Data limitations have previously restricted empirical analyses of the associations between these three forms of segregation. The Census Bureau has recently made available, under highly controlled circumstances, new detailed individual level information from a special version of the 1990 Census of Population and Housing. This data set provides a one in six sample of individuals that permits us to simultaneously study residential and industrial/occupational segregation and the spatial division of labor. This version of the census includes information on work, place of residence by census tract, and place of work by census tract. Simply stated, with a large volume of data recording tracts of residence and work for individual workers, we now can theorize the process of sectoral specialization and the spatial division of labor in important new ways. Basic questions that we intend to address include: Where, by census tract, in Los Angeles do immigrants work? How is place of work related to an immigrant group’s geography of residence? Where are a group’s niche jobs (notable sectoral concentrations) in relation to its non-niche jobs? And how far are these niches from residential concentrations?
We expect answers to these questions to vary by immigrant group, and
within groups by sex. We employ two different methodologies. First,
we plan to plot workers by census tracts of employment and residence by
sex and immigrant group for the Los Angeles CMSA. These maps are input
to a series of map-based statistics summarizing the relations between immigrant
employment specialization and the geography of work and residence by tract.

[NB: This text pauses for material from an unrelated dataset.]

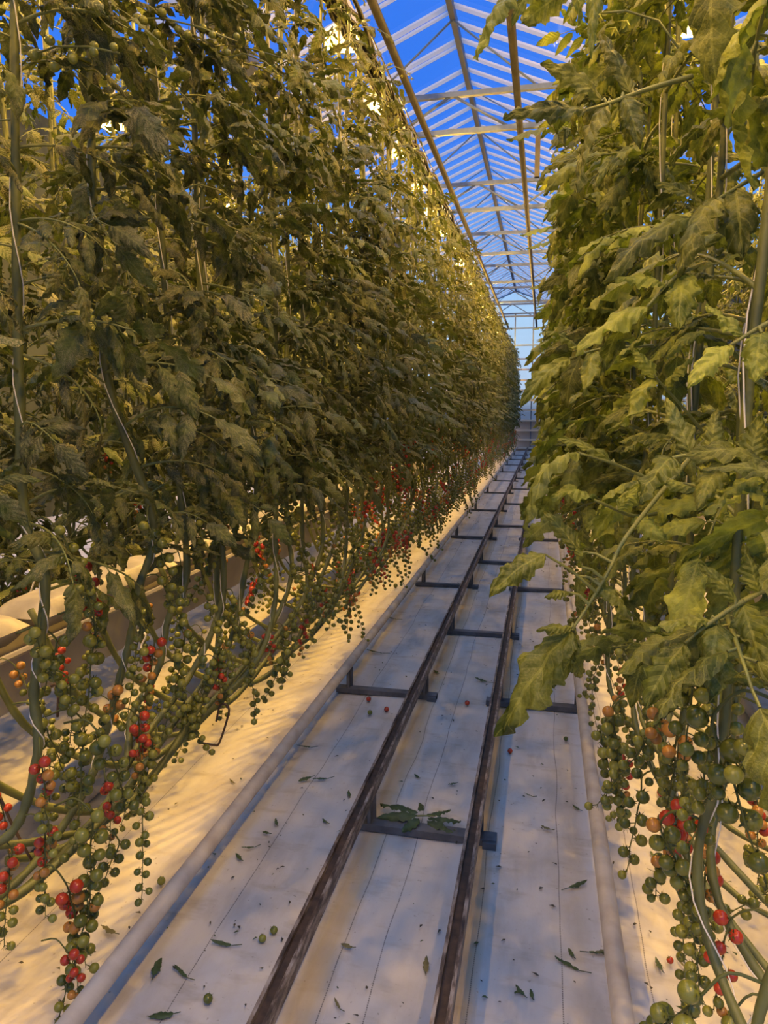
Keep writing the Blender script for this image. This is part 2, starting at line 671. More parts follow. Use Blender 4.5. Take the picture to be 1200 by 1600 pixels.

Second, we estimate a nested logit model of the probability of working
in an immigrant niche and residential location for the most recent immigrant
arrivals to Los Angeles – those who came between 1985 and 1990. To ensure
disclosure protection, most of the data-processing and model estimation
for this project must take place within the confines of the California
Census Research Data Center (CCRDC) at UCLA – a branch of the Center for
Economic Studies (CES) of the Census Bureau.